The Ngiams have been beyond hospitable, but I'm basically gatecrashing a family party to introduce Arthur's newest grandchild, and I'd rather not intrude further.

One thing is really bugging me, though. It's the idea that Ngiam Tong Boon didn't drink alcohol. It seems quite clear from the mini-empire he built up from nothing – his shares, his coffee shop, his rubber plantation – that he wouldn't have wasted cash on buying alcohol, but surely he must have drunk it?

Like many Singaporean Chinese, his descendants are very moderate drinkers, sipping water, juice and sweet teh tarik (pulled tea), with only the occasional Tiger beer – sadly, there are no ingredients in the house to mix up a Singapore Sling.

I ask the family. "I never heard that," says Arthur's cousin.

"He must have drunk alcohol," says Arthur. "Otherwise, how could he have invented the drink?"

"One thing I did hear, though," the cousin says. "That he invented the drink in Vietnam."

"I've never heard that," says Arthur.

And with that, I head into town, leaving them planning more research in family history.

Later, I call Arthur to run through a draft of this article: there are an awful lot of Ngiams, and a lot of dates, and oral family histories aren't the most concrete of tales.

"Is there anything you've heard about your grandfather that you haven't told me?" I ask.

"Yes," says Arthur. "My mother told me a very interesting story that she learned from my grandmother. My grandfather died in China in 1915, while my grand-uncle was in Malaysia looking after the plantation. And he told my grandmother that one of his rubber-tappers who was a labourer on the plantation called him to come and see him very early in the morning."

According to Arthur, the rubber-tapper then dumped two pails of valuable latex on the ground, and exclaimed in Hainanese, a language he, as a Hokkien-speaker, did not know, "I am Ngiam Tong Boon. I died seven days ago."

The grand-uncle, understandably disturbed by this, wrote a letter to Hainan, asking how his brother was.
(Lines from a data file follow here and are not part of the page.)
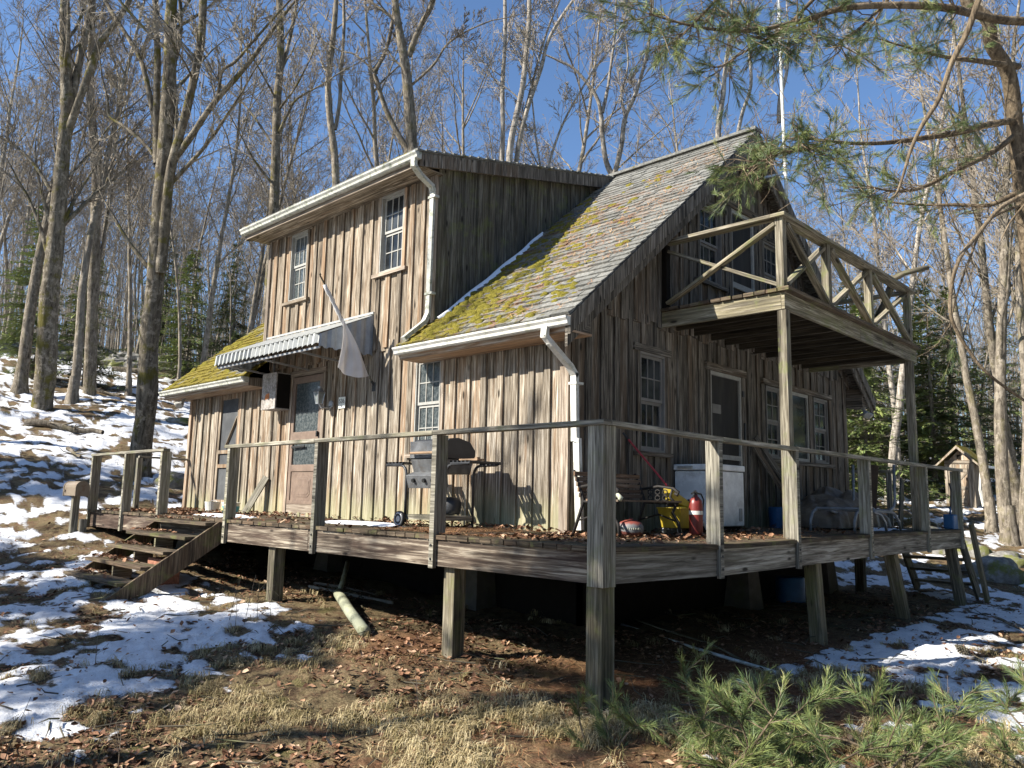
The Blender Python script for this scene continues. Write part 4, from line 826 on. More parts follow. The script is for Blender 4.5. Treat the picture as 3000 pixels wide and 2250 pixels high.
M['mint'] = flat('pale_flaking_paint', (.44, .45, .34), .8, .2, var=.3, sc=30); m = MB(); m.tube([(-.93, 1.36, .372), (-.86, 1.36, .385), (-.83, 1.36, .36), (-.845, 1.36, .335)], [.018, .022, .026, .02], 8); m.tube([(-.87, 1.35, .34), (-.93, 1.34, .28), (-.95, 1.34, .15), (-.93, 1.34, .0)], .011, 7); q = m.out('arm_scroll', M['mint'], bn, smooth=True); q.location = fo
# ---------------------------------------------------------------- gas cylinder, mop bucket, extinguisher, mop
gc = thing('gas_cylinder', 'squat red and grey gas cylinder on the leaf covered deck', 'gas cylinder', (-.86, 1.56, 0))
k = NT('cylinder_paint', .55, .4); z = k.xyz(k.obj(), 2); n_ = k.math('MULTIPLY', k.noise(k.obj(), 16, 4), .06); zz = k.math('ADD', z, n_)
c = k.ramp(zz, [(0, (.12, .04, .03)), (.075, (.12, .04, .03)), (.08, (.15, .155, .155)), (.135, (.15, .155, .155)), (.16, (.20, .05, .035))]); k.col(c); M['cyl'] = k.m
m = MB(); m.lathe([(.002, .01), (.095, .01), (.115, .03), (.12, .07), (.118, .10), (.10, .135), (.05, .155), (.02, .158), (.018, .172), (.002, .174)], (0, 0, 0), 28); m.out('shell', M['cyl'], gc, smooth=True)
m = MB()
for i, a in enumerate(np.linspace(-1.9, -.15, 13)):
    r = .121; h = (.016, .012, .018)[i % 3]; m.lathe([(.0005, -.001), (.0045, 0), (.0045, .001)], (r*math.cos(a), r*math.sin(a), .076), 5); m.beam((r*math.cos(a), r*math.sin(a), .07), (r*math.cos(a), r*math.sin(a), .07+h), .004, .003)
m.out('worn_lettering', M['mint'], gc)
mb = thing('mop_bucket', 'yellow mop bucket with wringer between the bench and the freezer', 'mop bucket', (-1.06, 2.72, 0)); mb.scale = (.8, .8, .85); M['yplast'] = flat('yellow_plastic', (.42, .31, .02), .5, .4, dirt=((.25, .19, .05), 4, .6))
m = MB(); m.hexa([(-.14, -.21, .07), (.14, -.21, .07), (.14, .21, .07), (-.14, .21, .07), (-.18, -.25, .31), (.18, -.25, .31), (.18, .25, .31), (-.18, .25, .31)]); m.box(-.19, .19, -.26, .26, .305, .322); m.out('bucket', M['yplast'], mb, bevel=.012)
m = MB(); m.hexa([(-.05, -.26, .40), (.07, -.26, .40), (.07, .18, .30), (-.05, .18, .30), (-.06, -.30, .56), (.08, -.30, .56), (.08, .20, .38), (-.06, .20, .38)]); m.box(-.05, .07, -.1, .2, .29, .34); wr = m.out('wringer', M['yplast'], mb, bevel=.015)
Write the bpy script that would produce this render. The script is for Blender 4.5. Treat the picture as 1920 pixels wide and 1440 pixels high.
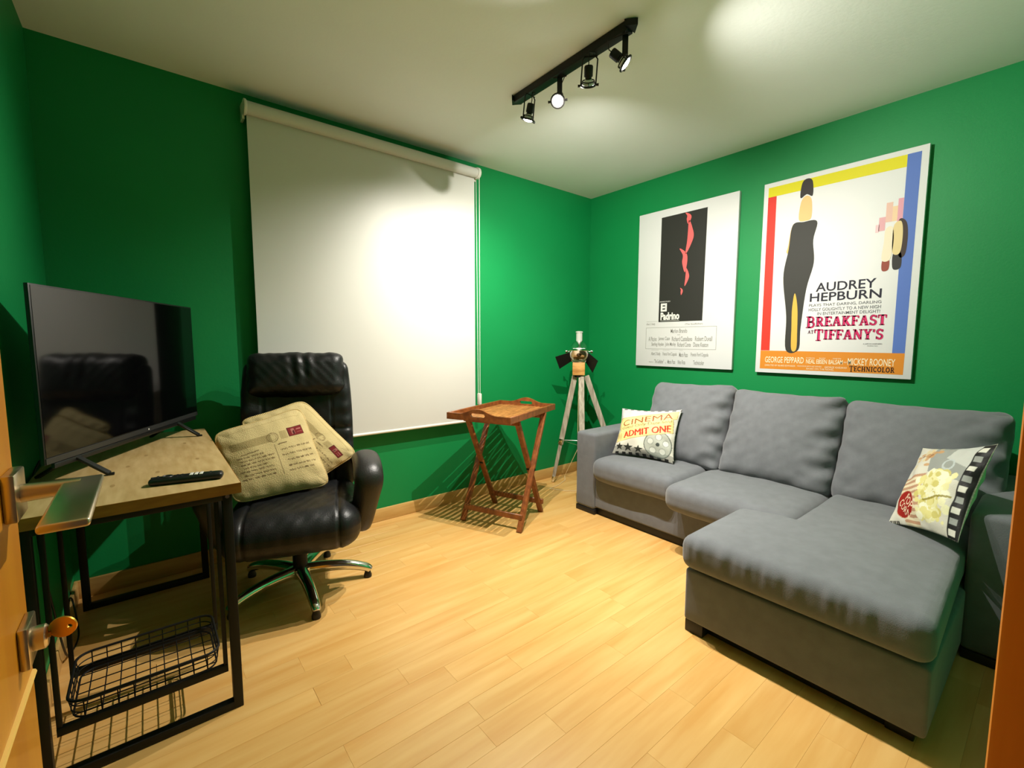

A few months later he received the reply that Ngiam Tong Boon had died.

"Asians, be we Indian or Chinese, we know that there is an energy – it's how fortune tellers make money – and there's some way that the person's energy survives," says Arthur. "My mother told me that my grandfather was a very strong, determined man, that his energy was strong."

And, clearly, whatever happened after he died, while he lived Ngiam Tong Boon's energy was very strong indeed.